Work out the number of lines in the listing that include the string "concatenate". Reply with that number alone.

>> Begin

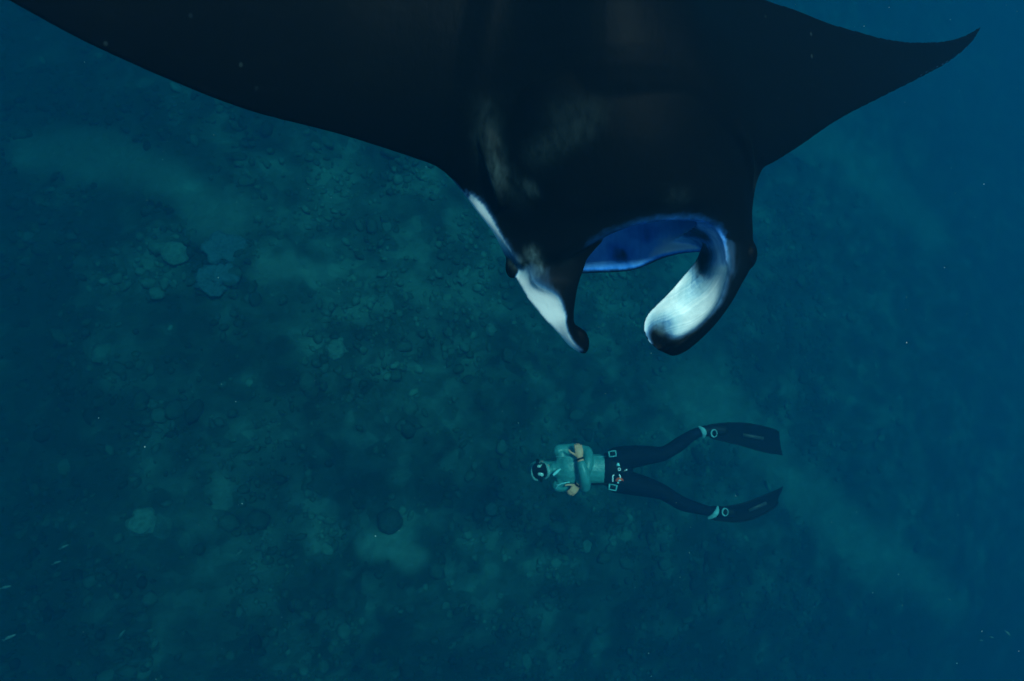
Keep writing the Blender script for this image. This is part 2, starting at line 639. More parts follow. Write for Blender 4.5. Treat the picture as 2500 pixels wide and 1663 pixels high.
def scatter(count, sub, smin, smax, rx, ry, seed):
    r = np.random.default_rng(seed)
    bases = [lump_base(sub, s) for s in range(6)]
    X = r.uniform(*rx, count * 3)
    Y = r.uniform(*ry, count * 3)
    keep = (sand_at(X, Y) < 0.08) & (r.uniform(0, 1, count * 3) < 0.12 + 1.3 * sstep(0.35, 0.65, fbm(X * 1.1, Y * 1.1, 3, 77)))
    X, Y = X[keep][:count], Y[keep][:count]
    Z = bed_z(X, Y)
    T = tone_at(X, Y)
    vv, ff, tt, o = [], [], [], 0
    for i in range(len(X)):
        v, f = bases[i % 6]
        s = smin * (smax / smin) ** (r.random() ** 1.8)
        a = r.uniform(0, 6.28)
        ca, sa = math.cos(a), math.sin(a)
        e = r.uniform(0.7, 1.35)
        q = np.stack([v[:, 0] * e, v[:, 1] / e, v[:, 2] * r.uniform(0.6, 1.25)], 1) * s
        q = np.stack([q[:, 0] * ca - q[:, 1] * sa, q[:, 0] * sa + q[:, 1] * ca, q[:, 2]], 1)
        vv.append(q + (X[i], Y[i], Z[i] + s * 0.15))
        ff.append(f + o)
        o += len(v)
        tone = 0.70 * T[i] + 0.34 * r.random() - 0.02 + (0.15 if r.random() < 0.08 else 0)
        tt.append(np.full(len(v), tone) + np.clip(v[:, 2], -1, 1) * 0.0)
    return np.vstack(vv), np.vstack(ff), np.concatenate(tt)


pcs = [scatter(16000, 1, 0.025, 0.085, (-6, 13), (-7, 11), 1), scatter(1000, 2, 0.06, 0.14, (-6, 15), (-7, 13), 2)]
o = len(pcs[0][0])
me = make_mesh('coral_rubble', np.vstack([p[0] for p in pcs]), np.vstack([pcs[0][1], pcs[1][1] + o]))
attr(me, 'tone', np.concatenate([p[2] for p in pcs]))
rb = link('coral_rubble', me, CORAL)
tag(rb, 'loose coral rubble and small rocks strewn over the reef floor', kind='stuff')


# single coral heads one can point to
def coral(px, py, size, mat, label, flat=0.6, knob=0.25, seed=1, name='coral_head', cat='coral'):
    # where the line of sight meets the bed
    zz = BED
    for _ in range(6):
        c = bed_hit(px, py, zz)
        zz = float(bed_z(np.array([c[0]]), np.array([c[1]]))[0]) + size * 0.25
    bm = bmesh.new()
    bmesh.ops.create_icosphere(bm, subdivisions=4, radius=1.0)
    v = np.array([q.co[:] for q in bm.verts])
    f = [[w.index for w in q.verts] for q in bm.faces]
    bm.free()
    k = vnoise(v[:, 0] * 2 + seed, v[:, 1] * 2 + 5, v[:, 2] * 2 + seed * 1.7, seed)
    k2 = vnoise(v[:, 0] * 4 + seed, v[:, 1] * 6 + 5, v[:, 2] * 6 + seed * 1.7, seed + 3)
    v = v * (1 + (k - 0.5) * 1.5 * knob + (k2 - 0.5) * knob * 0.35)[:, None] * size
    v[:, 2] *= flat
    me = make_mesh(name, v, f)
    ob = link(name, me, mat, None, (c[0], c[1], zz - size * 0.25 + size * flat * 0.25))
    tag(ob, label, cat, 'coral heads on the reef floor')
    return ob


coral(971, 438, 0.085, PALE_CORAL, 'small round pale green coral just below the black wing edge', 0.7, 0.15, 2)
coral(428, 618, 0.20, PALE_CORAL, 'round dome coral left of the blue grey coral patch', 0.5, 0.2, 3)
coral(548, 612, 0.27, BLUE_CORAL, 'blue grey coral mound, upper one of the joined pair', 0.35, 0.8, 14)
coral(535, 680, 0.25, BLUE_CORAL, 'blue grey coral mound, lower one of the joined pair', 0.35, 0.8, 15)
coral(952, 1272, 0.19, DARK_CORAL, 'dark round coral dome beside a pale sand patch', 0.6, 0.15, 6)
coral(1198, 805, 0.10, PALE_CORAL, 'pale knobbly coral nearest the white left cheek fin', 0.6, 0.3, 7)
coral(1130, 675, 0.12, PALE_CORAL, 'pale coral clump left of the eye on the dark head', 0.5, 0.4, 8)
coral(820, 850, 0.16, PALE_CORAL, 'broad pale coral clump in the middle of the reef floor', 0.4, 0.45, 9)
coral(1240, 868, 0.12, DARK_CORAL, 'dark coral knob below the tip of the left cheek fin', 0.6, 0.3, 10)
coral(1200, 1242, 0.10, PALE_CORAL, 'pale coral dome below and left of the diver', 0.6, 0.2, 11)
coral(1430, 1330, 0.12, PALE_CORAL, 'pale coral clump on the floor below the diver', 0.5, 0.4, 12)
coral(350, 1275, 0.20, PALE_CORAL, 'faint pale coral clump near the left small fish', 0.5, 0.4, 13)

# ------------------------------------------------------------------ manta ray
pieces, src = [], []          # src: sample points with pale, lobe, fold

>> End

SOLUTION BELOW: 2